AaronAgassi wrote:
It strikes me that by sharing these experiences we could be on the way to a serviceable problem statement. But a crucial fine distinction remains absent. Part of my problem is, indeed, in the practical failure at outreach. But another may be simply in normal interactions that such as we may find excruciatingly empty and boring for any number of reasons. Also, there may be any number of contingent relationships between the two problems.
Such are the daunting challenges to social intelligence to which we are all so hapless. Although, so I gather, there are many here of extremely stunted emotional intelligence as well, right insensitive bastards! The entire spectrum of clueless is here well represented.
Are we all on the same page thus far?
Another question to raise is: Are these incompatibilities of Aspies in navigating mainstream society, or are these intrinsic behavioral and perceptual problems, even among Aspies? Is there really a functional Aspie culture? Or is all such naught but a self serving balm of fantasy? Alas, here is a crucial controversy more suggested than debated openly.
I have seen no end of consensual validation online, but often an actual taboo against actually making plans to solve problems. No one however normal shows any sense of what it means to draw an agenda. And I have yet to find any better in any Aspie community either. Is that all there is? Or can we do better? Where oh where, is the fabled Awspie candor and practicality?
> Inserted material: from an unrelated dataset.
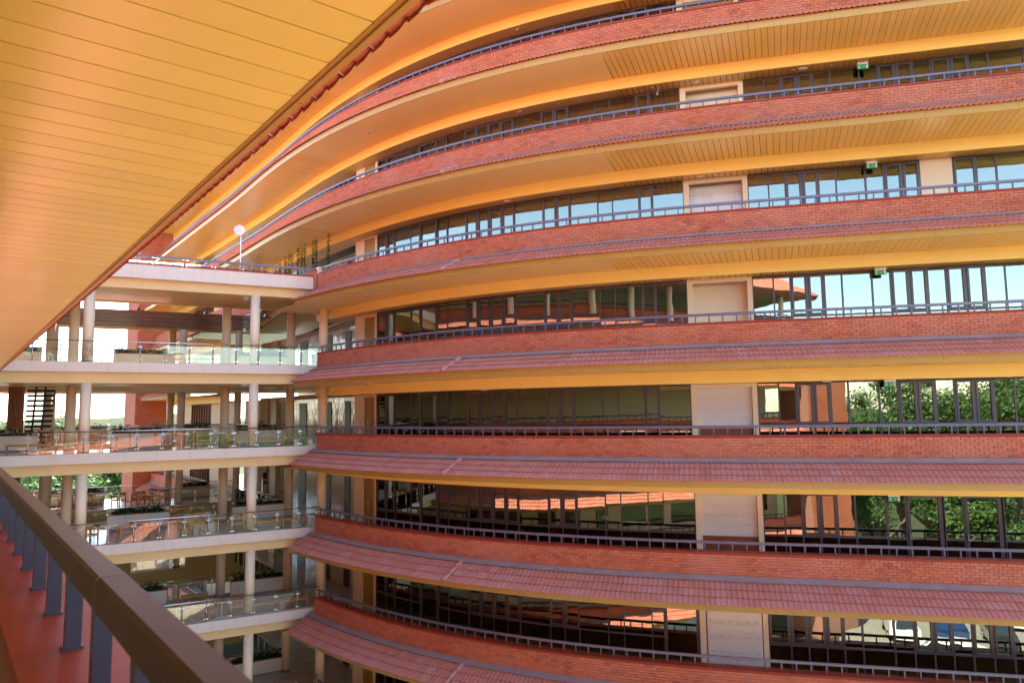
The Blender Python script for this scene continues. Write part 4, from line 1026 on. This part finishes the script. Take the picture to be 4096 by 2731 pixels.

Can we ever hope to progress by playing to our strengths? Or is any such hope no more than the same wishful mythology?
Personally, I am often certainly missing whatever meaningful connection that will ever truly assuage loneliness. I also yearn to organize effectively for every effective larger purpose beyond what the individual can accomplish alone. Of course, as has often been observed of Aspies, I do not value "trophy friends," "stepping stones" or other such exercises in social intelligence sans emotional intelligence. Which, of course, makes for a deadly handicap in extended social networking. And likely as a consequence, my simplest practical connections likewise leave everything to be desired.
And so, is all such an intrinsic handicap, or entirely contingent upon conventional expectations in the mainstream? In other words, can we do any better even amongst ourselves? Or are we all just well and truly f***?
i can see why this guy has problems in this area lol....
dude, you dont HAVE to talk so intellectually and precisely all the damn time!! !!
fo' shizzle, my homes. and if dey dont like ya, whack dat foo'.